Russia tightened its migration laws in 2013, with foreign citizens living in Moscow, St. Petersburg, and the Moscow and St. Petersburg regions facing expulsion if they failed to comply with formal entry and exit procedures. Sergei Porter / Vedomosti

Russia's Constitutional Court is set to review the migration rules which have led to the expulsion of hundreds of thousands of foreign citizens in the past three years, Vedomosti newspaper reported on Wednesday.

On Tuesday, the court published an online statement in response to a petition from a Moldovan citizen, Mikhail Tsurkan, who was expelled from Russia's capital in 2014 and denied re-entry into Russia for five years.

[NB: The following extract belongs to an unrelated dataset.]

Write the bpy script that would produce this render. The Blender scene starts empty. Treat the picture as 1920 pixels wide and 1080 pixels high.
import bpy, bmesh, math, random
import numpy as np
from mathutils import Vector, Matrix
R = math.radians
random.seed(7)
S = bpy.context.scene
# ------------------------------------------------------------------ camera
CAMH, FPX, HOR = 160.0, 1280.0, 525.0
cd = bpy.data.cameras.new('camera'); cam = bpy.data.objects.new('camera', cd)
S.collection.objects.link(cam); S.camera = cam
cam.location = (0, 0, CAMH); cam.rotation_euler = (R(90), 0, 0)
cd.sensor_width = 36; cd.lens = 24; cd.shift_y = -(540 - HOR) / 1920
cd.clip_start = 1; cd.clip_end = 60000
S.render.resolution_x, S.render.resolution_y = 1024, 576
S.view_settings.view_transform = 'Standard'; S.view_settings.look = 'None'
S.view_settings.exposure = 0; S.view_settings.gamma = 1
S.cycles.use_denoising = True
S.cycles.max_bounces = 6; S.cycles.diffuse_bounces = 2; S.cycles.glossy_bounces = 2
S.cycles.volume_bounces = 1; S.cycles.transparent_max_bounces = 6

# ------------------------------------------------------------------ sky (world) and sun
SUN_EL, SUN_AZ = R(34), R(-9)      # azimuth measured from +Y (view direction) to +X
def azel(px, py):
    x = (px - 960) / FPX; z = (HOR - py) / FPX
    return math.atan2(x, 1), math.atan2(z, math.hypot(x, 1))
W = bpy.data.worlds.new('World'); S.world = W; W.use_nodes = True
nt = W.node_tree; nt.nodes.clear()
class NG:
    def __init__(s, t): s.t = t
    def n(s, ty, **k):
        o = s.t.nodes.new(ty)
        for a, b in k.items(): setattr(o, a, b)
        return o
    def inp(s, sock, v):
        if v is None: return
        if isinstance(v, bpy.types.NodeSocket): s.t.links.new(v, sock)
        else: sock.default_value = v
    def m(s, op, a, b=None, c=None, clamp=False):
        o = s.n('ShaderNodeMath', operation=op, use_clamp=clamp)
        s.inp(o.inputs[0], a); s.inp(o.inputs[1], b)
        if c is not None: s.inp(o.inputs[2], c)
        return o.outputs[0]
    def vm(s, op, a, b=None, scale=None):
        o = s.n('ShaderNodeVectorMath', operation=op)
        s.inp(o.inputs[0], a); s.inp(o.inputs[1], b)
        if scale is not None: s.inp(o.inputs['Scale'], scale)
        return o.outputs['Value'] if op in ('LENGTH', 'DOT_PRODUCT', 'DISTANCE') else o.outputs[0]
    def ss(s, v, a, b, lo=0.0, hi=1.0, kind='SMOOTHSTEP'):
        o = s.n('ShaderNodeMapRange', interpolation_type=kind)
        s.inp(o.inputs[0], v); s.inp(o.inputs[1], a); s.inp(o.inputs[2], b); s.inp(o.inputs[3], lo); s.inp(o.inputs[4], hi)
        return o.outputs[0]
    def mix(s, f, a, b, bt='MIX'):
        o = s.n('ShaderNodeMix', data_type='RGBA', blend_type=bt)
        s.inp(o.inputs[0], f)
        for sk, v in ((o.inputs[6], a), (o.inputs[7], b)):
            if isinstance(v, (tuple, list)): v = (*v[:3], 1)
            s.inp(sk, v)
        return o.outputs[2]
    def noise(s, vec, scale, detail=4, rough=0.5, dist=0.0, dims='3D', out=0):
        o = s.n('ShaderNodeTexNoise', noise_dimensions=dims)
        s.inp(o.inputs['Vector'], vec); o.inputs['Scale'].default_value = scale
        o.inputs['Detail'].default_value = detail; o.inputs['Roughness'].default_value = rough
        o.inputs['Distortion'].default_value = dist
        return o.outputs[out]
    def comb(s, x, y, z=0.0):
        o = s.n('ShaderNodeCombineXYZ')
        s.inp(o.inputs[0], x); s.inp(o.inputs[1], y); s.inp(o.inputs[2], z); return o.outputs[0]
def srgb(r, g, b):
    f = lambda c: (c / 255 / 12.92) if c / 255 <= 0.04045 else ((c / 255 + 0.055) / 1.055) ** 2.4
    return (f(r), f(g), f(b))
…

According to Tsurkan's lawyer Anna Minushkina, her client had belatedly notified the migration services about his continued residence in Moscow's Volokolamsky district.

Tsurkan had spent several years living in the country legally and held residence and work permits, but the offender's identity and circumstances of the case were never taken into account, Vedomosti said.

Russia tightened its migration laws in 2013, with foreign citizens living in Moscow, St. Petersburg, and the Moscow and St. Petersburg regions facing expulsion if they failed to comply with formal entry and exit procedures.

Since then, Russian courts have ordered the expulsion of over 380,000 people. According to the Civic Assistance Committee, the oldest Russian civil-society organization, nearly 30 percent of those expelled had been living in Moscow, Vedomosti reported.

Decisions were sometimes taken “with astonishing speed,” and Russia's move to cancel visa privileges for Ukrainian citizens could make the situation worse, Committee head Svetlana Gannushkina said, Vedomosti reported.